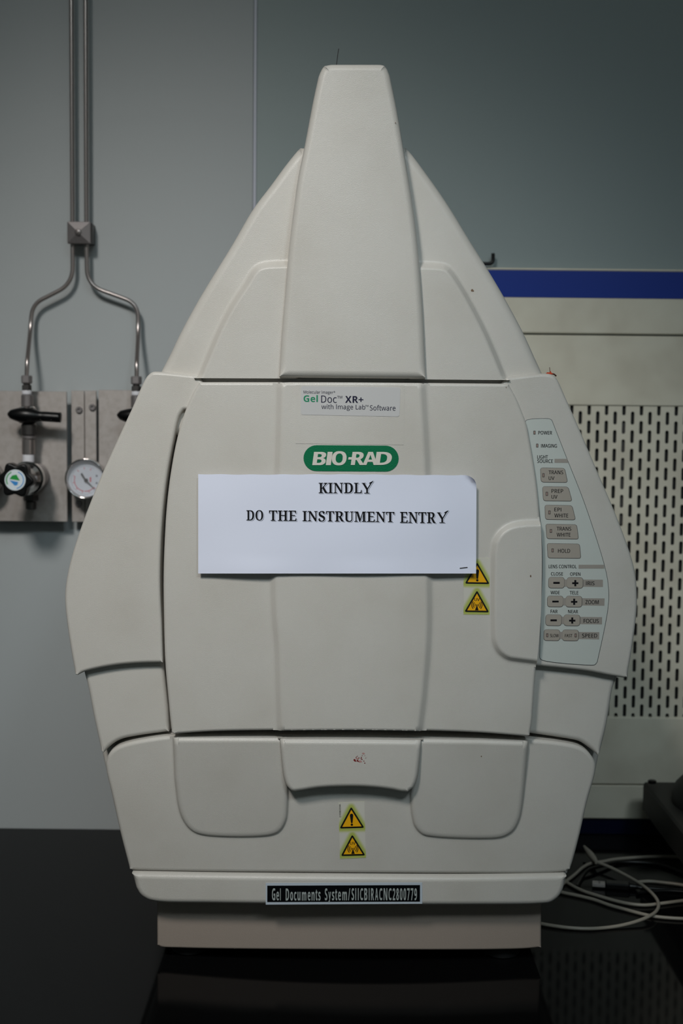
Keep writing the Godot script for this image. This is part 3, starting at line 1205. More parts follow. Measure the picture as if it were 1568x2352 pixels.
		sheet(a, disc2(d0.x + 1, d0.y + 0.5, 4.2, 20), zn, 0.0008, 0.003, 0.2)
		part("needle", a, M.ink, g)
		a = Acc.new()
		lathe(a, Vector3(gc.x, gc.y, zg - 0.0012), ax, [Vector2(0, R * 0.9), Vector2(0.0006, R * 0.9)], 48)
		part("glass", a, M.glass, g)

# ---------------------------------------------------------------- the imager
func imager() -> void:
	var t := thing("gel_imager", "tall cream gel imager with tapering camera hood and moulded front door", "lab instrument", Vector3(XC, 0, -0.15))
	var z_wing := func(x, y): return bow(x) - 0.018
	var z_side := func(x, y): return bow(x) - 0.010
	var z_low := func(x, y): return bow(x) - 0.021
	var z_spire := func(x, y): return bow(x) + 0.004
	var z_pad := func(x, y): return bow(x) - 0.0065
	var z_door := func(x, y): return bow(x) - 0.0035
	var z_band := func(x, y): return bow(x) + 0.002
	var z_grip := func(x, y): return bow(x) + 0.0022
	var y_dr: float = P(800, 1690, 0).y
	var z_base := func(x, y): return bow(x) - 0.015 - 0.07 * maxf(0.0, y_dr - y)
	var z_dpad := func(x, y): return bow(x) - 0.004 - 0.13 * maxf(0.0, y_dr - y)
	var z_dmid := func(x, y): return bow(x) + 0.002 - 0.03 * maxf(0.0, y_dr - y)
	var z_tray := func(x, y): return bow(x) - 0.022
	var z_core := func(x, y): return bow(x) - 0.075
	var z_ped := func(x, y): return bow(x) - 0.055
	var back := func(x, y): return -0.36
	var a: Acc

	# inner frame seen in the gaps
	a = Acc.new()
	plate(a, outline([[395, 870, 300, 990, 228, 1140, 185, 1260, 172, 1400, 190, 1530], [201, 1572, 233, 1724, 243, 1768, 303, 2000], [1302, 2008, 1368, 1770, 1376, 1730, 1407, 1575], [1425, 1530, 1444, 1400, 1430, 1270, 1385, 1140, 1320, 1000, 1235, 870]], 8), func(x, y): return bow(x) - 0.050, edge_shell(0.004), back, 0.03)
	part("inner_frame", a, M.plastic, t)

	# housing: tapering wings, bulged cheeks, lower skirts
	a = Acc.new()
	plate(a, outline([[690, 337, 684, 341.5, 658.6, 372, 621, 423, 580, 477.6, 531.7, 560, 454.8, 686, 411, 766.6, 389, 812.6, 368, 853], [345, 905, 345, 1000], [1270, 1000, 1270, 905], [1246, 856, 1229, 819, 1204.5, 765.4, 1159.8, 681.6, 1119.6, 613.6, 1086, 560, 1029, 467, 981.8, 399, 937.6, 341.5, 931, 337]], 8), z_wing, edge_shell(0.010, 8), back)
	plate(a, outline([[455, 862, 363, 853.5, 350, 854, 337.7, 863, 300, 942.8, 262, 1024.6, 224.4, 1109.6, 186.7, 1207, 161.5, 1286, 150.5, 1339, 148, 1374, 150.5, 1412, 160, 1481, 172, 1549], [178, 1551.5, 190, 1545, 224, 1536, 271.6, 1528, 319, 1524, 374, 1522.5], [371, 1434, 367.6, 1355, 367.6, 1292, 372, 1198, 382, 1103, 397.5, 1015, 411.7, 955, 421, 941], [450, 941, 475, 890]], 6), z_side, edge_shell(0.004), back)
	plate(a, outline([[1165, 866, 1249, 857.5, 1267, 860, 1277, 867, 1300, 915, 1337.6, 1000.6, 1374.5, 1087.6, 1414, 1180, 1448, 1272, 1460, 1319.6, 1463.4, 1362, 1463, 1401, 1453.6, 1480.5, 1440.5, 1556], [1434, 1558, 1403, 1553, 1352, 1543, 1284, 1535, 1231, 1530], [1205, 1527, 1205, 1300, 1190, 1100, 1150, 950, 1130, 900]], 6), z_side, edge_shell(0.004), back)
	plate(a, outline([[183, 1500, 193, 1548, 199.7, 1572, 215, 1650.5, 231.5, 1726], [237, 1730, 256, 1711.7, 276, 1699.8, 317, 1691, 388.5, 1681], [386, 1630, 376, 1530, 374, 1490]], 5), z_low, edge_shell(0.005), back)
	plate(a, outline([[1428, 1500, 1420, 1552, 1410, 1575.6, 1393, 1671, 1378, 1731], [1373, 1736, 1352, 1718.5, 1331.7, 1705, 1311, 1700, 1219.5, 1686], [1205, 1684, 1205, 1490]], 5), z_low, edge_shell(0.006), back)
	part("housing", a, M.plastic, t)

	var hood_in := area_of(PackedVector2Array([Vector2(400, 560), Vector2(1250, 560), Vector2(1250, 874.5), Vector2(1160, 873), Vector2(800, 870), Vector2(456, 868.5), Vector2(400, 868)]), z_pad, 0.0)
	# camera hood: tall centre spine and two side pads, ending above the door
	a = Acc.new()
	plate(a, outline([[737, 158, 744, 149, 760.7, 145], [873, 145, 883, 148, 890, 157], [896, 172, 912, 250, 927, 338, 946, 455, 959, 560, 970, 700, 978, 869], [960, 869.5, 640, 866.5], [645, 780, 653.5, 678, 662, 576, 672, 491, 684, 405, 699, 332, 720, 222, 731, 172]], 8), z_spire, edge_shell(0.0075, 8), func(x, y): return -0.30)
	plate(a, outline([[690, 601.5, 615.5, 603.6, 601.8, 606, 590, 611, 578.8, 622, 565, 645, 528, 702, 500.7, 755, 477.8, 808, 452.5, 868, 444, 886], [690, 886]], 6), z_pad, edge_raised(0.0115, 0.004, 0.004), z_wing, 0.012, hood_in)
	plate(a, outline([[930, 604.5, 1014.7, 607.5, 1028, 612, 1037, 620, 1061.6, 656, 1092.9, 711.8, 1119.6, 765, 1142, 816.7, 1164, 871, 1172, 890], [930, 890]], 6), z_pad, edge_raised(0.0115, 0.004, 0.004), z_wing, 0.012, hood_in)
	part("camera_hood", a, M.plastic, t)

	# door
	a = Acc.new()
	var door_in := PackedVector2Array()
	var door_px := outline([[457, 879, 444.8, 898.7, 424, 946, 407, 1002.6, 391, 1087.6, 381.8, 1166, 377, 1245, 374.6, 1323.6, 375.5, 1418, 378.7, 1525, 385, 1596, 390, 1650.5, 393.6, 1682], [398.7, 1686.5, 484.7, 1681, 639, 1678, 812.5, 1676.7, 967, 1679, 1103, 1684, 1210, 1692.5], [1216, 1690, 1221, 1664, 1226, 1596, 1231, 1533, 1236, 1480, 1241, 1414.6, 1243, 1335.5, 1243, 1256, 1239, 1177, 1231, 1098, 1218, 1019, 1209, 973, 1198, 944, 1187, 917, 1168, 882], [1157.6, 881, 800, 878, 460, 877.5]], 5)
	door_in = area_of(door_px, z_door, 0.0006)
	var door_lines := [edge_line(door_in, true) + [true], edge_line(door_in, false) + [false]]
	plate(a, door_px, z_door, edge_shell(0.0035), func(x, y): return bow(x) - 0.040)
	plate(a, outline([[638, 862, 635, 1004, 628, 1180, 623, 1318, 626, 1420, 631, 1480, 635, 1600, 639, 1698], [800, 1697, 966, 1698], [978, 1604, 988, 1480, 990, 1400, 989, 1316, 986, 1084, 974, 862], [800, 860]], 5), lipped(z_band, door_lines, 0.003), edge_raised(0.0055, 0.007, 0.007, 38), z_door, 0.012, door_in, lip_points(door_lines, 0.003))
	plate(a, outline([[1256, 1198, 1200, 1200, 1172, 1206, 1150, 1220, 1135, 1243, 1130, 1275], [1129, 1360, 1130, 1450, 1133, 1478, 1144.6, 1500, 1165, 1515, 1192, 1520, 1250, 1527], [1258, 1450, 1260, 1330]], 5), z_grip, edge_raised(0.0057, 0.005, 0.005, 46), z_door, 0.012, door_in)
	part("door", a, M.plastic, t)

	# drawer
	a = Acc.new()
	var body_px := outline([[398, 1689.5, 347.7, 1696, 293, 1706.6, 266, 1716.8, 250, 1731, 242.5, 1752, 243, 1770, 256, 1827, 276, 1916, 297, 1997], [303, 2000, 334, 2001.5, 480, 2004, 800, 2006.5, 1080, 2008, 1267, 2006.6, 1300, 2003.5], [1309, 1998, 1314, 1985, 1331.7, 1919, 1348.7, 1844, 1368, 1772, 1367, 1752, 1352, 1729, 1331.7, 1715.5, 1284, 1705, 1214, 1698], [1100, 1694, 800, 1690, 520, 1689]], 6)
	plate(a, body_px, z_base, edge_shell(0.0045), back)
	var body_in := area_of(body_px, z_base, 0.0004)
	var body_lines := [edge_line(body_in, true) + [true]]
	plate(a, outline([[396, 1672, 515, 1668, 660, 1668], [660, 1842, 656, 1884, 642, 1909, 621, 1919, 463, 1918, 438, 1907, 420, 1884, 410, 1855, 401, 1789]], 5), lipped(z_dpad, body_lines, 0.005), edge_raised(0.010, 0.006, 0.003, 72), z_base, 0.012, body_in, lip_points(body_lines, 0.005))
	plate(a, outline([[950, 1670, 1103, 1674, 1216, 1680], [1208.5, 1764.6, 1199, 1851, 1192, 1884, 1178, 1909, 1160, 1921, 1140, 1926, 998, 1923, 970, 1917, 954, 1900, 947, 1875, 943, 1830]], 5), lipped(z_dpad, body_lines, 0.005), edge_raised(0.010, 0.006, 0.003, 72), z_base, 0.012, body_in, lip_points(body_lines, 0.005))
	plate(a, outline([[636, 1668, 800, 1668, 974, 1670], [967, 1745, 961, 1790, 952, 1812, 937, 1823, 920, 1823.5, 905, 1820, 856, 1814, 800, 1812, 732, 1815, 689, 1821.5, 671, 1822.5, 657, 1811, 649, 1790, 643, 1745]], 6), lipped(z_dmid, body_lines, 0.005), edge_raised(0.020, 0.005, 0.003, 78), z_base, 0.012, body_in, lip_points(body_lines, 0.005))
	part("drawer", a, M.plastic, t)

	# base tray, pedestal, feet
	a = Acc.new()
	plate(a, outline([[302, 2005, 480, 2008, 800, 2011, 1080, 2012, 1296, 2008.5], [1302, 2012, 1298, 2032, 1291, 2053, 1281, 2066, 1264, 2077, 1240, 2080, 1080, 2082, 800, 2081, 480, 2078, 360, 2075, 336, 2069, 320, 2057, 311, 2041]], 5), z_tray, edge_shell(0.007, 8), back)
	part("base_tray", a, M.plastic, t)
	a = Acc.new()
	plate(a, outline([[360, 2060, 800, 2062, 1243, 2062], [1243, 2177, 1199, 2181, 800, 2183, 420, 2179, 368, 2176, 360.6, 2171]], 4), z_ped, edge_shell(0.003), func(x, y): return -0.33)
	part("pedestal", a, M.plastic_dark, t, "taupe pedestal under the tray")
	var pb: float = S(800, 2182, z_ped).y
	for s in [[-0.17, -0.10], [0.19, -0.10], [-0.17, -0.29], [0.19, -0.29]]:
		a = Acc.new()
		lathe(a, Vector3(s[0], 0.0002, s[1]), Vector3.UP, [Vector2(0, 0.019), Vector2(0.001, 0.021), Vector2(pb, 0.021), Vector2(pb + 0.006, 0.021)], 32)
		part("foot", a, M.black_rubber, t)

	badge(t, z_band)
	name_label(t, z_band)
	control_panel(t, z_side)
	var zb := func(x, y): return z_base.call(x, y)
	warning(t, z_door, Vector2(1064, 1281), Vector2(1125.5, 1281.5), Vector2(1064, 1411.5), [[1095.5, 1293, 1068.5, 1339.5, 1122.5, 1340.5], [1095, 1357.5, 1067.5, 1404.5, 1121.5, 1405.5]], "")
	warning(t, zb, Vector2(776.8, 1843.5), Vector2(836.5, 1840.5), Vector2(780.5, 1972.8), [[806.3, 1854.2, 781, 1901.8, 835, 1900.3], [808.7, 1918, 784, 1965, 837.3, 1963.6]], "E19706101AA")
	asset_label(t, z_tray)
	# marks on the plastic
	a = Acc.new()
	for s in [[814, 1745.5, 2.6, 2.4], [816, 1748, 2.6, 1.0], [820.5, 1747, 2.0, 2.2], [823, 1748.5, 1.6, 1.4], [829.5, 1739.5, 1.5, 1.2], [829, 1742.5, 2.0, 0.8], [831, 1744, 1.6, 1.0], [817.5, 1740, 0.9, 1.4], [820.5, 1736.5, 0.8, 0.8], [819, 1738, 0.7, 1.0], [824, 1740.5, 1.0, 1.4], [835.5, 1748, 1.0, 1.4], [837.5, 1752.5, 1.6, 1.0], [831.5, 1735.3, 0.9, 0.8], [837.5, 1735.8, 0.7, 0.7], [840, 1740.8, 0.8, 0.8], [822, 1744, 1.0, 0.8]]:
		var bl := PackedVector2Array()
		for i in 10:
			var an := TAU * i / 10
			var k := 1.0 + rng.randf_range(-0.25, 0.25)
			bl.append(Vector2(s[0] + cos(an) * s[2] * k, s[1] + sin(an) * s[3] * k))
		flat(a, bl, z_dmid, 0.00025)
	part("red_stain", a, M.red_stain, t, "small spatter of dried red stain on the drawer")
	a = Acc.new()
	for s in [[834, 1730.5, 3.0, 2.2], [827, 1749, 4.0, 2.6], [820, 1742.5, 3.0, 2.0]]:
		var bl := PackedVector2Array()
		for i in 14:
			var an := TAU * i / 14
			var k := 1.0 + rng.randf_range(-0.25, 0.25)
			bl.append(Vector2(s[0] + cos(an) * s[2] * k, s[1] + sin(an) * s[3] * k))
		flat(a, bl, z_dmid, 0.00015)
	part("pink_smear", a, M.pink_stain, t)
	a = Acc.new()
	for s in [[1084, 667, 2.6, 3.2, 0], [1087, 668.5, 1.2, 1.4, 0], [1162, 890, 0.8, 1.6, 1], [1218, 1323, 1.8, 2.6, 2], [1105, 1737, 1.4, 1.2, 3], [908, 282, 1.0, 1.4, 4]]:
		var bl := PackedVector2Array()
		for i in 10:
			var an := TAU * i / 10
			bl.append(Vector2(s[0] + cos(an) * s[2] * rng.randf_range(0.8, 1.2), s[1] + sin(an) * s[3] * rng.randf_range(0.8, 1.2)))
		a = Acc.new()
		flat(a, bl, [z_wing, z_door, z_grip, z_dpad, z_spire][s[4]], 0.0003)
		part("brown_speck", a, M.brown, t)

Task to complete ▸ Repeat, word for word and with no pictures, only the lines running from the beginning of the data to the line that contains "a, M.glass, g)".

The completed task ▸
Keep writing the Godot script for this image. This is part 3, starting at line 1205. More parts follow. Measure the picture as if it were 1568x2352 pixels.
		sheet(a, disc2(d0.x + 1, d0.y + 0.5, 4.2, 20), zn, 0.0008, 0.003, 0.2)
		part("needle", a, M.ink, g)
		a = Acc.new()
		lathe(a, Vector3(gc.x, gc.y, zg - 0.0012), ax, [Vector2(0, R * 0.9), Vector2(0.0006, R * 0.9)], 48)
		part("glass", a, M.glass, g)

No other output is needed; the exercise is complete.